Peggy sometimes announced things besides the weather- Super Bowl scores, World Series champions, or the winners of presidential elections. In January 1991 she told the fleet that the U.S. had begun bombing Iraqi Army units in the opening stages of the First Gulf War.
She called fishermen about more personal things too- babies born, family emergencies, deaths. Once she gave the news of a new baby to a fisherman father in Southeast while the baby’s grandfather listened in from his own boat in Cook Inlet. A few times she paid a fisherman’s electric bill after he forgot to drop the check at KEA before he left town.
Peggy had grown up in the Lower 48 before World War II, but had always wanted to visit Alaska. When she graduated from high school in Colorado in 1947, with a scholarship to the University of Colorado, she skipped the scholarship, rode a bus to Seattle, and flew to Anchorage. She got a job with the Corps of Engineers at Elmendorf Field and met her first husband there.
In the early ‘50s, before the roads came in, they homesteaded a few miles north of Homer. In the summers they usually worked a set of gold claims on the Susitna River, but one season she and a girlfriend fished a salmon setnet site on Kalgin Island. One day a young fisherman named Oscar Dyson came ashore to say hello, and in the small community of post-war Kenai Peninsula, they kept running into each other. After Peggy and her first husband divorced in the mid-1950s, she married Oscar in1963 and they moved to Kodiak. In 1966 Oscar built the Peggy Jo, the first steel boat designed explicitly to fish king crab, and went on to become a seminal figure in the framing of Alaskan fisheries policy after the U.S. extended its jurisdiction out to 200 miles in the 1970s. He died in a car accident in Kodiak in 1995.
At a seminar in Kodiak in 1975, the National Weather Service asked people how they thought the weather forecast could be improved. Oly Harder, a longtime Kodiak fishermen, raised his hand and said, “Let Peggy keep reading it.”
The NWS took his advice, put a teletype machine in Peggy’s office so she wouldn’t have to call the weather service, and year later began paying her to do the broadcasts. She did that for another 25 years.

In the 2000s, after Peggy set her microphone down, the National Weather Service began broadcasting recorded loops of weathermen reading the forecast. These human voices have since been replaced with computer generated voice recordings. The forecasts now have an eerie sound, the cadence awkward, the pronunciation of Alaska’s place names often not quite right. The stations do not take calls, or give Super Bowl scores, or relay birth announcements.

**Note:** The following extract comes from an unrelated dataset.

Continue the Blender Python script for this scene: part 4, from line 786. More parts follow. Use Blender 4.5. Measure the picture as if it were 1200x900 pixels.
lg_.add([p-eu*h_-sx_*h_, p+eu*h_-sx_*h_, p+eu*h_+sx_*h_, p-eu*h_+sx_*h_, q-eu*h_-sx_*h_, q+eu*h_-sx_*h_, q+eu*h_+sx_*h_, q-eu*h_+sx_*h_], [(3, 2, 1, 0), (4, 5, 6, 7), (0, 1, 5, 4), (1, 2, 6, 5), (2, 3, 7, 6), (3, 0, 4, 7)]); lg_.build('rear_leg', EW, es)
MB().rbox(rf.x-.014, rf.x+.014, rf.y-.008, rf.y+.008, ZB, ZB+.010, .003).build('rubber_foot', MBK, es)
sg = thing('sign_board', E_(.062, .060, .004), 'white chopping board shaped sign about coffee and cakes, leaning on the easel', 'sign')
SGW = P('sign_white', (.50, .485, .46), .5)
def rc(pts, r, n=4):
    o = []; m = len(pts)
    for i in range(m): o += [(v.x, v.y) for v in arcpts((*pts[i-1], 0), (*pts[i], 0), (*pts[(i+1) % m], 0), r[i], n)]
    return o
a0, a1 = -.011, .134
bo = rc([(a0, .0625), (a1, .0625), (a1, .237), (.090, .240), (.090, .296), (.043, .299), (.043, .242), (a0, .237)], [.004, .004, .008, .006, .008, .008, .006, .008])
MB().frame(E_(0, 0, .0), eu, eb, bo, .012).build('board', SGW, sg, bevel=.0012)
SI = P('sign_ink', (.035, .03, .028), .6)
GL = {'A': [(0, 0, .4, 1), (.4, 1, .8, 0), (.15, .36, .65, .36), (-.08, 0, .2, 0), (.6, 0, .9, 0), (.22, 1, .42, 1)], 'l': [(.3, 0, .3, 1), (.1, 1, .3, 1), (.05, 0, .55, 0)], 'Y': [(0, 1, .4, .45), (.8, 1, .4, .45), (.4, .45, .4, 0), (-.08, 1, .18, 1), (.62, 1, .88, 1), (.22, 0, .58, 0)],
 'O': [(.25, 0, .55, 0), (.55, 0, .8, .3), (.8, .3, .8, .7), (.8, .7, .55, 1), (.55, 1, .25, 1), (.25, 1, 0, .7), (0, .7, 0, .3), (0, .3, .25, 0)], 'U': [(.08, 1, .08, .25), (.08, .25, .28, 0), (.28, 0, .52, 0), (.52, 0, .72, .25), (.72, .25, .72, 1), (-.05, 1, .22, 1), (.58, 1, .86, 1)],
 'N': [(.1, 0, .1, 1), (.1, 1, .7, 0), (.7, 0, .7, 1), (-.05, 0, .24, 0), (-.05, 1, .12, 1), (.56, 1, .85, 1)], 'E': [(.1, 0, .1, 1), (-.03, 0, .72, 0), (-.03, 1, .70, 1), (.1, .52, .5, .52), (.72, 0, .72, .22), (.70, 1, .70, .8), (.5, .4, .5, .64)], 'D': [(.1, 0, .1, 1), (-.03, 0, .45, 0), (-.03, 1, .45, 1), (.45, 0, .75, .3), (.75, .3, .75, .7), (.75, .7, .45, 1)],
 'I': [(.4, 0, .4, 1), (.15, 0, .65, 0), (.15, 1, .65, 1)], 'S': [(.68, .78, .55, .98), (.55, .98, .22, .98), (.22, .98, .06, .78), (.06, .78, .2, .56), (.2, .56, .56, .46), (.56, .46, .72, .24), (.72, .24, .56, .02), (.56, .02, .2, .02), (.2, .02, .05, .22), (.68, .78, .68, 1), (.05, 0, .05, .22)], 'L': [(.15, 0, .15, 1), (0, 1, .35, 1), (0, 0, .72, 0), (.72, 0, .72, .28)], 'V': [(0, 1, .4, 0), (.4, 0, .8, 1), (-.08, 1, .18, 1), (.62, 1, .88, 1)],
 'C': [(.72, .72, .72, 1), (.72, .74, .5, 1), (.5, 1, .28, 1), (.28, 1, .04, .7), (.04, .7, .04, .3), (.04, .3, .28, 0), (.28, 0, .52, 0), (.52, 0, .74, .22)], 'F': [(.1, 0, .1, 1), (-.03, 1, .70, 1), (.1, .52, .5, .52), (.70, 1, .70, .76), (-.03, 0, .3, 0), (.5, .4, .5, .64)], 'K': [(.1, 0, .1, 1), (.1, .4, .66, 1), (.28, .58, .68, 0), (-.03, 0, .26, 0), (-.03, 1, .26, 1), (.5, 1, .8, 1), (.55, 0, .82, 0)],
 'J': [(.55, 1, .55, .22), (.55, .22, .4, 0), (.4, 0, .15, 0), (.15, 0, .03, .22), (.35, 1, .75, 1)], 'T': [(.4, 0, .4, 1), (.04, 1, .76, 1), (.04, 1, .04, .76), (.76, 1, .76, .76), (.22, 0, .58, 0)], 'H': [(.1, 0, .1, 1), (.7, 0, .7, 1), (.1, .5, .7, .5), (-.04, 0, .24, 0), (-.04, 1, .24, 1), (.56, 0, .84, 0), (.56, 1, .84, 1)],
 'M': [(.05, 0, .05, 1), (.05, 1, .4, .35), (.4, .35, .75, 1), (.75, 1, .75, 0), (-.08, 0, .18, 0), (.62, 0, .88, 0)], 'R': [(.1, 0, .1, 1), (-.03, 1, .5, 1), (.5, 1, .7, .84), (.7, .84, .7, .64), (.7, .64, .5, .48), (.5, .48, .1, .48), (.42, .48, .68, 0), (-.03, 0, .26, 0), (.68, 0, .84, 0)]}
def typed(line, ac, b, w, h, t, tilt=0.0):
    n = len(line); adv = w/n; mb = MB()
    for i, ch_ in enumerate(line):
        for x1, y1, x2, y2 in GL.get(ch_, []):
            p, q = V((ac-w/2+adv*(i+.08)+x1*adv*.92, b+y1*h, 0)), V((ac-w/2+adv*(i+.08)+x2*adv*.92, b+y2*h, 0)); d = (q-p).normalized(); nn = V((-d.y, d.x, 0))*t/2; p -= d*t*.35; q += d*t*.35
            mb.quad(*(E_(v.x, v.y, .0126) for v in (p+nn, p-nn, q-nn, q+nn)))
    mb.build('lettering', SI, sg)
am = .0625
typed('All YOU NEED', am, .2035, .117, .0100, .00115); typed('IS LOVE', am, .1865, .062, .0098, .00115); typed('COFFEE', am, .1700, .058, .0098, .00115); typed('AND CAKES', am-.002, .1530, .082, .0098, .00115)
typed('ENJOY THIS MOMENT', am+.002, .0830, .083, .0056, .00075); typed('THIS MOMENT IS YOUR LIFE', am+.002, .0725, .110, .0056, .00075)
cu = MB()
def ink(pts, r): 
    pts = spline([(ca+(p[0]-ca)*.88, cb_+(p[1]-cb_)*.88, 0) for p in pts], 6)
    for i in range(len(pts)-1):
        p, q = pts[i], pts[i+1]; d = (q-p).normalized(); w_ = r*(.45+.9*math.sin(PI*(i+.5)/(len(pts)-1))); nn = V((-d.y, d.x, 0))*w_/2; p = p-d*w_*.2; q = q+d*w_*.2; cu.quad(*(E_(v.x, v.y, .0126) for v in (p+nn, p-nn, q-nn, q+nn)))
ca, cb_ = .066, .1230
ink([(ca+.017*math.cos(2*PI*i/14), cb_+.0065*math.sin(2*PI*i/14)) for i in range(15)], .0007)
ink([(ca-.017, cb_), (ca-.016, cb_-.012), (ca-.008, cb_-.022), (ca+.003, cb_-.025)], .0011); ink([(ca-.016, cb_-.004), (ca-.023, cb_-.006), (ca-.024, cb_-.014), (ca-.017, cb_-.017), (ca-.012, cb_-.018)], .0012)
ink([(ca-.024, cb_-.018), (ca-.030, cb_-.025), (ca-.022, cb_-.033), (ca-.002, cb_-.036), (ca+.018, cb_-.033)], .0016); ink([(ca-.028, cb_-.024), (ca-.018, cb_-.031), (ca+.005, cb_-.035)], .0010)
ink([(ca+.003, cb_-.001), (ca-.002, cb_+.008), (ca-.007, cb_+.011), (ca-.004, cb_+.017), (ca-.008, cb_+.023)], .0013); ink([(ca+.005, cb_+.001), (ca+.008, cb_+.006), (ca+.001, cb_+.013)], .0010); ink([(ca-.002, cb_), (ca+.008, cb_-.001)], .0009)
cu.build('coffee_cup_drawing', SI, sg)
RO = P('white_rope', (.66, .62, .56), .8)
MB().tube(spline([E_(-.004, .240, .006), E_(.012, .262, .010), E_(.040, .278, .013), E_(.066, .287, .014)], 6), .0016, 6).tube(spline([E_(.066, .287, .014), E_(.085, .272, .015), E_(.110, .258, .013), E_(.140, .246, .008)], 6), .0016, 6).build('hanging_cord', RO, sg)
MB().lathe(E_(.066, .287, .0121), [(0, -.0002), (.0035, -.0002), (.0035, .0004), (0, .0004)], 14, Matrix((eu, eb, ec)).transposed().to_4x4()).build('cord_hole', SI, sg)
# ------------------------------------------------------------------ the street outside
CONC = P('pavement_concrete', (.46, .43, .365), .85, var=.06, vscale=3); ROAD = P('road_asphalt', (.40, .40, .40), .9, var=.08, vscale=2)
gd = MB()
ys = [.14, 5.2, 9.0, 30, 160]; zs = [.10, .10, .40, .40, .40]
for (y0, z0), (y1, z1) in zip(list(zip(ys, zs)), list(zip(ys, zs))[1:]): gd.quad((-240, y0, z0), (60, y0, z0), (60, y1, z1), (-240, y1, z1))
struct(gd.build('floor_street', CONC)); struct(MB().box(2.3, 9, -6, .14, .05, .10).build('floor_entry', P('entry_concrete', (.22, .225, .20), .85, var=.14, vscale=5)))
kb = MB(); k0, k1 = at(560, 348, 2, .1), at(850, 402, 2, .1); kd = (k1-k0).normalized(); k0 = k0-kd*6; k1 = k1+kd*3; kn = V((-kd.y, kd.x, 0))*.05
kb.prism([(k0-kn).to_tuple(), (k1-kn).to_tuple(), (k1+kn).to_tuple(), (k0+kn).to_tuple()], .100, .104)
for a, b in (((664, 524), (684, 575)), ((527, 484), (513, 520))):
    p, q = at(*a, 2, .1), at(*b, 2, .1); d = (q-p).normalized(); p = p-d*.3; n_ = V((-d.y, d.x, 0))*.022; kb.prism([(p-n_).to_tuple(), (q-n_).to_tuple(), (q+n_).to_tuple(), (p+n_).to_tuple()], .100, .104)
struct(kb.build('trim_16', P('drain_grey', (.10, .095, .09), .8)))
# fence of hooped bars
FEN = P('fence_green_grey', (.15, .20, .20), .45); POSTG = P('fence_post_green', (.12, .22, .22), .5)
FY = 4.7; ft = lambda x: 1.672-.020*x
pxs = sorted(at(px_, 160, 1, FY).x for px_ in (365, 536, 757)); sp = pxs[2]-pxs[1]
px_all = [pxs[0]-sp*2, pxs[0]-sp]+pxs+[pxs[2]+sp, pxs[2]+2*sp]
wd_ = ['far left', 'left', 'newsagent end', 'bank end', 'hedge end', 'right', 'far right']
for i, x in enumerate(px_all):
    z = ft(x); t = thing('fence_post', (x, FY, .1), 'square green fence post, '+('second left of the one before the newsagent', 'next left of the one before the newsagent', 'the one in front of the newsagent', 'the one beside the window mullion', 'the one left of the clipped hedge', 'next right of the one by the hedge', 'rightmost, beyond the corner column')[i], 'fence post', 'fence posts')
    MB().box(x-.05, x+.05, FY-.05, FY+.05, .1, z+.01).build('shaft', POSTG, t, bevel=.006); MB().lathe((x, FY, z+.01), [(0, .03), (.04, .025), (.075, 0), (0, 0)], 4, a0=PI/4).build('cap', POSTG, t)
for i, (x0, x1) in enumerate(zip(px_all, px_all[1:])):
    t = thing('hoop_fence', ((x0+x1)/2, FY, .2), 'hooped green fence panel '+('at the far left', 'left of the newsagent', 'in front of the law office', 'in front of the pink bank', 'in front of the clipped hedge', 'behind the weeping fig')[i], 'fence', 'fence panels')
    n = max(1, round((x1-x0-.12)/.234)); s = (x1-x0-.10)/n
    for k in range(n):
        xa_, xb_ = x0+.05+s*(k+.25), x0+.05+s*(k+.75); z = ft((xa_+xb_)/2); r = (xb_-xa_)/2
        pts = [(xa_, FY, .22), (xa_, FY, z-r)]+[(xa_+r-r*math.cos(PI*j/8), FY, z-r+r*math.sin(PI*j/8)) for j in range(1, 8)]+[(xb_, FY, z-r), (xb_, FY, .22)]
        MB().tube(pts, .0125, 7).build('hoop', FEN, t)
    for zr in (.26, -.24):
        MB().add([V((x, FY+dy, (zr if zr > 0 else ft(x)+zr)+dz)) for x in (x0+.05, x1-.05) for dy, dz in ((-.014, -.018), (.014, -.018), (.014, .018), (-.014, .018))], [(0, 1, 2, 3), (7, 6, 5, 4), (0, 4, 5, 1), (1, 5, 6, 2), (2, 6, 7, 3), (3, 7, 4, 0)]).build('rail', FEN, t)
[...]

Sometimes skippers stopped by Peggy’s house before they left town to show her on the chart where they intended to fish, so that if something went wrong, searchers would know where to look. Once, after a boat sent a mayday but sank before they could say the boat’s name, Peggy knew the fisherman’s voice, and let the Coast Guard know who they were looking for. And sometimes, when the Coast Guard called her about an overdue boat, she could tell them they were fine, just holed up in some bay, waiting for the weather to improve.
Peggy still lives in Kodiak part of the year.
KMM has built a small exhibit about Peggy Dyson in the Kodiak Key Bank, on the Mall across from the downtown boat harbor. Photos of Peggy at work, along with her radio can be viewed by visitors.